I need to put all this negativity behind me, maybe actually listen to my own advice from my blog series on the mental side of the game. I've gotten away from a lot of my pre-comp and comp day habits. I have been doing a lot of the opposite of positive self talk, and not a lot of visualization and whatnot. I need to stop making excuses and trying to explain away the holes in my game and my lack of ability to implement my game plan, wait, I'd have to have a solid game plan to implement it. So, I guess making and drilling a solid game plan would be a good start. This blog post is the last you will hear any of this negative excuse like bullshit.
Worlds is just under 2 weeks away. We are leaving Friday to train at Art of Jiu Jitsu for a few days then competing on Thursday or Friday. The Pre-Schedule has me fighting on Thursday or Friday. Jon will be fighting Wednesday or Thursday. My division has 9 people in it! It's the best opportunity I have to have multiple fights against girls my size and level.
After worlds is Five Grappling Ontario 1. This should be a pretty cool event. They are giving out lots of swag, and having prizes for submissions. I think that's a cool idea, and hopefully it will get people to push the pace and not win on advantages. Oh, wait, there are no advantages! They are following basic IBJJF rules except no advantages. I think this will get people to screw around a lot less, but who knows. Jiu Jitsu is at a weird place right now and hopefully events like this will help steer it in a good direction. Part of this tournament is a super seminar with Marcelo Garcia AND Xande Ribeiro. That is going to be amazing!

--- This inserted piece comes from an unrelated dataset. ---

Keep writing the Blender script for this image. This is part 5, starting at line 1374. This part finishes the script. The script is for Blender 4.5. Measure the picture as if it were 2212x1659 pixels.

Also coming up this summer, is Grappling Industries: Summer Havoc. They are giving away a whole bunch of trips this time around and 2 of them are going to the ladies! I will be competing in the Gi and NoGi portions of this event to try to win a trip to Atlanta and Nogi pans. I will also be refereeing! So that will be a pretty busy day.
I wish I can learn Brazilian Jiu-Jitsu too. It looks fun and exciting.